VIRGINIA BEACH, Va. — Two employees of the apartment complex that caught fire Tuesday were charged Thursday with failing to notify the Fire Department that they had turned off the building’s sprinkler system earlier in the day, an action officials said allowed the blaze to grow much bigger.

About 50 people were displaced by the fire at Marina Shores Apartment Homes, which destroyed 11 units and forced tenants to leave 13 others, said Reta Lane, regional manager of the complex. No one was hurt.

The maintenance supervisor and site manager turned off the sprinkler system in the building around 11:30 a.m. after a tenant complained of a leak, said Battalion Chief David Hutcheson, spokesman for the Virginia Beach Fire Department.

Minutes after the fire started around 4:30 p.m., the employees turned the sprinkler system back on, but it was too late, Hutcheson said. A smoldering cigarette or cigar in an ash tray on a balcony started the blaze, he said.

The two employees, whom Fire Department officials wouldn’t name, are scheduled to be in court Jan. 31. Each faces a pair of Class I misdemeanor charges: failure to maintain a fire suppression system and failure to notify the Fire Department when a system is taken out of service, both violations of the Virginia Statewide Fire Prevention Code.

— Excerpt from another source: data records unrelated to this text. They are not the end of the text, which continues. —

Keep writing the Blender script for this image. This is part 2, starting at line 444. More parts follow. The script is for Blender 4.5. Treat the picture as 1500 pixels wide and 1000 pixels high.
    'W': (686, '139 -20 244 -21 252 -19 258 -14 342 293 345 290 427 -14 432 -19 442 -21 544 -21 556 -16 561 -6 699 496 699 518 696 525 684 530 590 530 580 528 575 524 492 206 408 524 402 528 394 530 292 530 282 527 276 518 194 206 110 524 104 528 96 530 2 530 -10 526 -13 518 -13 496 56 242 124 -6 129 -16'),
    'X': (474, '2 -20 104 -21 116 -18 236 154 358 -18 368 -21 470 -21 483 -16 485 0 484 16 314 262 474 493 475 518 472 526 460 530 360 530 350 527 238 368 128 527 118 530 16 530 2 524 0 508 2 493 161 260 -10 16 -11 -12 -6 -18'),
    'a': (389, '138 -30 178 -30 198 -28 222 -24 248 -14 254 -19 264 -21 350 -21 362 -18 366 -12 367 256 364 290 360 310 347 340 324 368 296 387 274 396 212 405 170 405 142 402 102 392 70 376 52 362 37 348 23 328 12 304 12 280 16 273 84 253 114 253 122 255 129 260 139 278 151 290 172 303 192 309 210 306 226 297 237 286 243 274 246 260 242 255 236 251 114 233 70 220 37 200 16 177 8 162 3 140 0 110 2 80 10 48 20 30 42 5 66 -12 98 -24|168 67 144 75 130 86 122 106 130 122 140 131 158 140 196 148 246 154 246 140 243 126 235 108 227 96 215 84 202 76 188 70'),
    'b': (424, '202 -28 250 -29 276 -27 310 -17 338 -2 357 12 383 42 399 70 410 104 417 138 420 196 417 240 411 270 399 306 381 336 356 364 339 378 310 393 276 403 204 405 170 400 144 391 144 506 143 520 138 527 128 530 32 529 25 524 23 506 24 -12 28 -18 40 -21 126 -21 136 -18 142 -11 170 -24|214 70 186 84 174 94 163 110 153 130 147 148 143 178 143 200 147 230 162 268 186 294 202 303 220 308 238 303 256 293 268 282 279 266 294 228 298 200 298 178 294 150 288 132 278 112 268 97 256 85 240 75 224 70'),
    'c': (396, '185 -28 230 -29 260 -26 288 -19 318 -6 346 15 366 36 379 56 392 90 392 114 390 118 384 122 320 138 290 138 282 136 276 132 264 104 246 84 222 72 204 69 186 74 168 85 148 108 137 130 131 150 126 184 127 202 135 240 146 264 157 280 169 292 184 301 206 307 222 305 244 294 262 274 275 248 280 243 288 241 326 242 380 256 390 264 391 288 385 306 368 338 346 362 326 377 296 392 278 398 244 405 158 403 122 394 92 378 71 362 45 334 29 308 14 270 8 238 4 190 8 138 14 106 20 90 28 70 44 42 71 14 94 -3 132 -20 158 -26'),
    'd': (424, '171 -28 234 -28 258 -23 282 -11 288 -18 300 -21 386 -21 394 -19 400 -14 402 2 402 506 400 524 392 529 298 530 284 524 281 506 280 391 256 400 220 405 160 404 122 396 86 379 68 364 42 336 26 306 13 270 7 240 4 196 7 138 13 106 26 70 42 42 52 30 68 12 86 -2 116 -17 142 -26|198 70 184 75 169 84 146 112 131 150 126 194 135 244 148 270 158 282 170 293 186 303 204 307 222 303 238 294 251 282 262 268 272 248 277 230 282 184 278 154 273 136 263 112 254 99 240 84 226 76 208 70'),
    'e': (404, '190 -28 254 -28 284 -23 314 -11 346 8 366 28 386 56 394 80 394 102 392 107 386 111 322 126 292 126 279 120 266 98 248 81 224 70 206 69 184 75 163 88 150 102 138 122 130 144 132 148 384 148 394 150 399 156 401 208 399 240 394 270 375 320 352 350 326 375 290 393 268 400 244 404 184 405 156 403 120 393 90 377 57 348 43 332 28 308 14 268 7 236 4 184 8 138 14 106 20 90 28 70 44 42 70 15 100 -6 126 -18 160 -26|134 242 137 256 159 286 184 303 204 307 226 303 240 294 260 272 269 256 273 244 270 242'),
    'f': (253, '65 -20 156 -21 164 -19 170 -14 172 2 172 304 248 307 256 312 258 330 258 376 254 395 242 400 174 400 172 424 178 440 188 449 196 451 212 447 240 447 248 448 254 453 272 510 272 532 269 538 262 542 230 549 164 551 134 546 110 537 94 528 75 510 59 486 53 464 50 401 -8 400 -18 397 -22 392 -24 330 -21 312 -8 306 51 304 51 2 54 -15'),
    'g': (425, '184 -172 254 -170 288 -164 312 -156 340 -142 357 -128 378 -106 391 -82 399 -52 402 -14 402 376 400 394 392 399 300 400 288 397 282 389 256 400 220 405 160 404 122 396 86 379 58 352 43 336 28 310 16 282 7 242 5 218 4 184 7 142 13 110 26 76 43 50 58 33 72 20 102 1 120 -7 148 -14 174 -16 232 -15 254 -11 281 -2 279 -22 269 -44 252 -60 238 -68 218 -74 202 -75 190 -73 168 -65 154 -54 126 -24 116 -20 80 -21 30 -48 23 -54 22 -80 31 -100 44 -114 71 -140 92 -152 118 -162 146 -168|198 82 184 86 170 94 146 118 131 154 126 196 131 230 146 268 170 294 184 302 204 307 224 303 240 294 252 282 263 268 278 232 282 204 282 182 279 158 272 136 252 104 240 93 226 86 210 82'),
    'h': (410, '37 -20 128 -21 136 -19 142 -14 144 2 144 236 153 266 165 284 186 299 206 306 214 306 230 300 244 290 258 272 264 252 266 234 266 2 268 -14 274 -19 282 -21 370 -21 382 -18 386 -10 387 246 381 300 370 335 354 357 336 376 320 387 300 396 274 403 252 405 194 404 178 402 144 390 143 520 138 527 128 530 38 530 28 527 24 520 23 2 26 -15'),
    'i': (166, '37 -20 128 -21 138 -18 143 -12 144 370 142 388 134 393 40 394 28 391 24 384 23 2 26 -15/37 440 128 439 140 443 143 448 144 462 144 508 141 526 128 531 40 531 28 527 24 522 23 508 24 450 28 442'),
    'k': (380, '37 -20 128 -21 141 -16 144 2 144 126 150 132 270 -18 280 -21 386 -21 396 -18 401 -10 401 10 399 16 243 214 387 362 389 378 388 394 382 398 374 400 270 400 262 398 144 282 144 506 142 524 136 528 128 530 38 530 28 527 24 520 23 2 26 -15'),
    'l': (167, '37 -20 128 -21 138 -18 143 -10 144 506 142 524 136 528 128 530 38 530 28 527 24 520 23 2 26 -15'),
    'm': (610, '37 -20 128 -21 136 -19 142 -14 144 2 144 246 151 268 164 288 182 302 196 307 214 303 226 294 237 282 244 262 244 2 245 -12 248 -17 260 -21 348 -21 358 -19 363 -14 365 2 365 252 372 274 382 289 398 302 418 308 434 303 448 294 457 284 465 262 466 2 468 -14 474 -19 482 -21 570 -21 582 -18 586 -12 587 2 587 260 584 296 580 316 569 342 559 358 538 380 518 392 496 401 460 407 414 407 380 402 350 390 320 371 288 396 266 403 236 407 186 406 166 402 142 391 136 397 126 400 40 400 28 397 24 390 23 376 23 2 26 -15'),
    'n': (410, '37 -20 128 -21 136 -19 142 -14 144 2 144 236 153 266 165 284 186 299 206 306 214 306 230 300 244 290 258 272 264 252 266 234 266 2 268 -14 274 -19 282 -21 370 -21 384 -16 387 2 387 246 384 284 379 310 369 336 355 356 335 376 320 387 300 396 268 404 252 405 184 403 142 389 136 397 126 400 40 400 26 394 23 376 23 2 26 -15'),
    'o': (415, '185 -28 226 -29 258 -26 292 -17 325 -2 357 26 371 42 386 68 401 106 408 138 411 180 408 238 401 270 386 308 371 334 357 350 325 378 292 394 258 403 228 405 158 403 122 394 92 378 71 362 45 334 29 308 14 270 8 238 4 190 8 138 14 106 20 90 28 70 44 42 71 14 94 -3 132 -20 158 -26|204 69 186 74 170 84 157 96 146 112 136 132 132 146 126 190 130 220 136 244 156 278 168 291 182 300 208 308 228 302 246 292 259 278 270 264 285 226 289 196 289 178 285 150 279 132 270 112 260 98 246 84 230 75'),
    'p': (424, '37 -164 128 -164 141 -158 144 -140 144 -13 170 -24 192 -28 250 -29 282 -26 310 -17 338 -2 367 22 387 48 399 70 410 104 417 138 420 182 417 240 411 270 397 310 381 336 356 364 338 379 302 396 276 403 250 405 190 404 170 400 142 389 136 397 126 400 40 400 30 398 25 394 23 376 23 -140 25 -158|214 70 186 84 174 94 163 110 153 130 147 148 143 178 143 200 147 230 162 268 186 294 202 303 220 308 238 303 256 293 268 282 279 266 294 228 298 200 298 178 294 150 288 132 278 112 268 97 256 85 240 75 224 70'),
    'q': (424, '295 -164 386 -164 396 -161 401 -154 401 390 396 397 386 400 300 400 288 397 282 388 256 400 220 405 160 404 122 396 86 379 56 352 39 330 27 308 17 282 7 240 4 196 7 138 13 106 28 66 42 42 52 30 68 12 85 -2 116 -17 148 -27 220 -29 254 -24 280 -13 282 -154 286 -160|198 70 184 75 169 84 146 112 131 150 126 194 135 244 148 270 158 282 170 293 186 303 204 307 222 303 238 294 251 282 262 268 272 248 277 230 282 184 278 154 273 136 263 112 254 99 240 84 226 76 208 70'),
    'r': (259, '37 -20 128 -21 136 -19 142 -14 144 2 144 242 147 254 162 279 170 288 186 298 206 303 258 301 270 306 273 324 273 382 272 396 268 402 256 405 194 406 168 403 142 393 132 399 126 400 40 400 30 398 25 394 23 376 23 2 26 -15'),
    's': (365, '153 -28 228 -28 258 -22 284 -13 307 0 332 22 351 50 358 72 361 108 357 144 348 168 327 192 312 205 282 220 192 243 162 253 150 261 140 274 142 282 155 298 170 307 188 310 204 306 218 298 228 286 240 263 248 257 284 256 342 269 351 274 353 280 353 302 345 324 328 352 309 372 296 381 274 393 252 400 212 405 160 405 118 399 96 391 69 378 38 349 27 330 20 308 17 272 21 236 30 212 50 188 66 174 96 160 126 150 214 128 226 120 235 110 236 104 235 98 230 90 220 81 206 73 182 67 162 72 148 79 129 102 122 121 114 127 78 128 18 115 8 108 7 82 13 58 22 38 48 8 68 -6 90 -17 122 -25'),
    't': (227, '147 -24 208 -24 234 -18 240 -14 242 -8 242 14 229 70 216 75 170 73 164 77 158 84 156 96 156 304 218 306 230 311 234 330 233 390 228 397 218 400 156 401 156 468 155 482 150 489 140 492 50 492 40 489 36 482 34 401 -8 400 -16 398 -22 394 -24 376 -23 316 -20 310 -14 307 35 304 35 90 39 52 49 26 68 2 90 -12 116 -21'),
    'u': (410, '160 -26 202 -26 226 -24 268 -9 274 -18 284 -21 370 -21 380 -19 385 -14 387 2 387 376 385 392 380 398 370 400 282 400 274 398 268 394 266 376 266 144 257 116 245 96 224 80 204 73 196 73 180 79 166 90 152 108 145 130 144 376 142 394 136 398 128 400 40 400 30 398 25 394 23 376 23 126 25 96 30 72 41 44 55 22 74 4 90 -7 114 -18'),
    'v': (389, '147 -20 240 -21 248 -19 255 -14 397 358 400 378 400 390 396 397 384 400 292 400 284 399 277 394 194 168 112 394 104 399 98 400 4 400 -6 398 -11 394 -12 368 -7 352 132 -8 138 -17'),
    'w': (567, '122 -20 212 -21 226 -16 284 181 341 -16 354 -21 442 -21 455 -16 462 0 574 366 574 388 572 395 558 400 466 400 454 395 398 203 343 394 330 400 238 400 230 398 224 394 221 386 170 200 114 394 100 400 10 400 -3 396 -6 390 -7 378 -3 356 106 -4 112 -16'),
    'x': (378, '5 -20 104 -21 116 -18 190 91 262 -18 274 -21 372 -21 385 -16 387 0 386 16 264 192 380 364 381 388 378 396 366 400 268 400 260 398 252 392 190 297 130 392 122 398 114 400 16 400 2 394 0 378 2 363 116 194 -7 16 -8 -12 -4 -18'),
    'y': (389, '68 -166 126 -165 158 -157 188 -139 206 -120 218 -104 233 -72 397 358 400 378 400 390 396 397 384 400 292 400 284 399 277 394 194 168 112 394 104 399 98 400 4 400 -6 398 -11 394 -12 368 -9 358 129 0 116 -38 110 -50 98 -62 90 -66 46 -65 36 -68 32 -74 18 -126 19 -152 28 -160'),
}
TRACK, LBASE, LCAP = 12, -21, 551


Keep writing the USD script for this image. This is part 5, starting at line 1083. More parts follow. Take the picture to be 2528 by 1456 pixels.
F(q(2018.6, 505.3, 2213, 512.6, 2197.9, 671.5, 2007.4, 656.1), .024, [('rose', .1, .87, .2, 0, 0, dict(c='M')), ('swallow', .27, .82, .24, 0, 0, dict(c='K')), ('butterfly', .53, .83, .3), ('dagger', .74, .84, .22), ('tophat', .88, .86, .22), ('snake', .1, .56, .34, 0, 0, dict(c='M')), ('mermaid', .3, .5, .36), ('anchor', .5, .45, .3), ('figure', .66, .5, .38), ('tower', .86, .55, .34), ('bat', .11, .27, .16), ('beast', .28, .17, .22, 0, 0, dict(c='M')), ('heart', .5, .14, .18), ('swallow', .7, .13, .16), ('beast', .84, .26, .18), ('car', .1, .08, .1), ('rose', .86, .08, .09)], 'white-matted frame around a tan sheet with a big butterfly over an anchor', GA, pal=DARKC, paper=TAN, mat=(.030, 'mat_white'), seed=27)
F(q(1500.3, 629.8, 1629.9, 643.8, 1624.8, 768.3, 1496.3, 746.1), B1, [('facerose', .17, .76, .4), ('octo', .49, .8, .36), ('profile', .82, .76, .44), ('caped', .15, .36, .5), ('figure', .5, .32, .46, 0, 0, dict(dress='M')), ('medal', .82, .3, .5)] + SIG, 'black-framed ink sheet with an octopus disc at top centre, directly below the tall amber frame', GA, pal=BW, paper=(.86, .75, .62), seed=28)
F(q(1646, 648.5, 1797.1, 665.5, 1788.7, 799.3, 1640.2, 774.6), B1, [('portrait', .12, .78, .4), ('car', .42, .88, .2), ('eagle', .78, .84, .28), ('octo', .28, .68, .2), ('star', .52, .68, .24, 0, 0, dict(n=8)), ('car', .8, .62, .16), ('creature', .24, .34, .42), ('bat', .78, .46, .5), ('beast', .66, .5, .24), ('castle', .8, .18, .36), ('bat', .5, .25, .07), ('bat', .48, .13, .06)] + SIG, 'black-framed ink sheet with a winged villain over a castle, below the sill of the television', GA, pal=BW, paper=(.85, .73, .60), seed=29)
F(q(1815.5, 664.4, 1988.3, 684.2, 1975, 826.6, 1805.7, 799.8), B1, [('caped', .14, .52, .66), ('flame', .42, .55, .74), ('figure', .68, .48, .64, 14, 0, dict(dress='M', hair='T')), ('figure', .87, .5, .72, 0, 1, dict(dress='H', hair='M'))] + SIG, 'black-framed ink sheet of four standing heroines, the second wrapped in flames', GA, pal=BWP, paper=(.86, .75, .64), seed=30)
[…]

The employees left a message with a private firm that oversees the complex’s sprinkler systems that they turned them off, but did not contact the Fire Department, Lane said.

“That was the step that was missed,” she said. “It boils down to training your people. I hope everybody in the industry will take this as a lesson. The chances were a million to one, and unfortunately it got us.”